**Task requirements:**
Set down the listing below verbatim, but only from its first line through the line containing "scene.camera = cam".

--- Material provided ---

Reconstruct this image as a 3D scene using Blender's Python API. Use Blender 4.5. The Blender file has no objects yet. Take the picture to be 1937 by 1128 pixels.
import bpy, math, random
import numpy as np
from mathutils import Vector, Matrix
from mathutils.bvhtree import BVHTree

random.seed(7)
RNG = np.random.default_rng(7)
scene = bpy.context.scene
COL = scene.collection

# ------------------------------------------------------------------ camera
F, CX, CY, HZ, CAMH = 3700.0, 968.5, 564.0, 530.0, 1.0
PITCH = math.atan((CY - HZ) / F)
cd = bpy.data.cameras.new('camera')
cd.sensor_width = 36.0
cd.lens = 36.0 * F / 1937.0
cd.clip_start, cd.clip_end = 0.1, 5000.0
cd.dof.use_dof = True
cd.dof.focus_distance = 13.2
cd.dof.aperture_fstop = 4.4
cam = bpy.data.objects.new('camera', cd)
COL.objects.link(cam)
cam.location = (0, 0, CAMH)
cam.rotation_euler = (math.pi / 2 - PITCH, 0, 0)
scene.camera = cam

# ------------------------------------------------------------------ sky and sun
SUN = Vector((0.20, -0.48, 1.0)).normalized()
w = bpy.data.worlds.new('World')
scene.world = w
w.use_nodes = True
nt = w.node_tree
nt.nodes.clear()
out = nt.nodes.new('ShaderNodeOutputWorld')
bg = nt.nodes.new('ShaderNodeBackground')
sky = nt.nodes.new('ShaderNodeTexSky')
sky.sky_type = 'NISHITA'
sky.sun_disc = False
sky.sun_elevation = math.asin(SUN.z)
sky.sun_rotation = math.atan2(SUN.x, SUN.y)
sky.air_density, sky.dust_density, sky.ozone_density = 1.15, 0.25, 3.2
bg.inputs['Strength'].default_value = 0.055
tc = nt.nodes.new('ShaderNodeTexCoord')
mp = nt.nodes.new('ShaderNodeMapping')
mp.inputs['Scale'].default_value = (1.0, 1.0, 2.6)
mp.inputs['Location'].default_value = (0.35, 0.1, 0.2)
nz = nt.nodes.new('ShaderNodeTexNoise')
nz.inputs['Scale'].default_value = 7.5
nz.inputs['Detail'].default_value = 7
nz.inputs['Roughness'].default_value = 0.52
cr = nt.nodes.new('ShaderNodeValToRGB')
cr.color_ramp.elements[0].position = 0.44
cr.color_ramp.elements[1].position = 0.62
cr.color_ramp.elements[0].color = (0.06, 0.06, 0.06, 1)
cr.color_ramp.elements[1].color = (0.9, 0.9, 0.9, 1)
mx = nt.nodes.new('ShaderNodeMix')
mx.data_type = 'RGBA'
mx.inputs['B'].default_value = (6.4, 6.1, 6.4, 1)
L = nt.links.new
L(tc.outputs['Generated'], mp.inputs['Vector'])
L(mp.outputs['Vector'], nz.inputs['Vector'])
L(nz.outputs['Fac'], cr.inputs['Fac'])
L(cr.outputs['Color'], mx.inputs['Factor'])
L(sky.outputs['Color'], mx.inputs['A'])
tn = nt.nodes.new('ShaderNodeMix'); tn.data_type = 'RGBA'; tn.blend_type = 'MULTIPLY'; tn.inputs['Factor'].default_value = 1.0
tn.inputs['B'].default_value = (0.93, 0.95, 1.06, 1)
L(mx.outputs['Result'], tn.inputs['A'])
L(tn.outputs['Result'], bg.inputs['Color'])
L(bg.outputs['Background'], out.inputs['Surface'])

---

**Output of the task:**
Reconstruct this image as a 3D scene using Blender's Python API. Use Blender 4.5. The Blender file has no objects yet. Take the picture to be 1937 by 1128 pixels.
import bpy, math, random
import numpy as np
from mathutils import Vector, Matrix
from mathutils.bvhtree import BVHTree

random.seed(7)
RNG = np.random.default_rng(7)
scene = bpy.context.scene
COL = scene.collection

# ------------------------------------------------------------------ camera
F, CX, CY, HZ, CAMH = 3700.0, 968.5, 564.0, 530.0, 1.0
PITCH = math.atan((CY - HZ) / F)
cd = bpy.data.cameras.new('camera')
cd.sensor_width = 36.0
cd.lens = 36.0 * F / 1937.0
cd.clip_start, cd.clip_end = 0.1, 5000.0
cd.dof.use_dof = True
cd.dof.focus_distance = 13.2
cd.dof.aperture_fstop = 4.4
cam = bpy.data.objects.new('camera', cd)
COL.objects.link(cam)
cam.location = (0, 0, CAMH)
cam.rotation_euler = (math.pi / 2 - PITCH, 0, 0)
scene.camera = cam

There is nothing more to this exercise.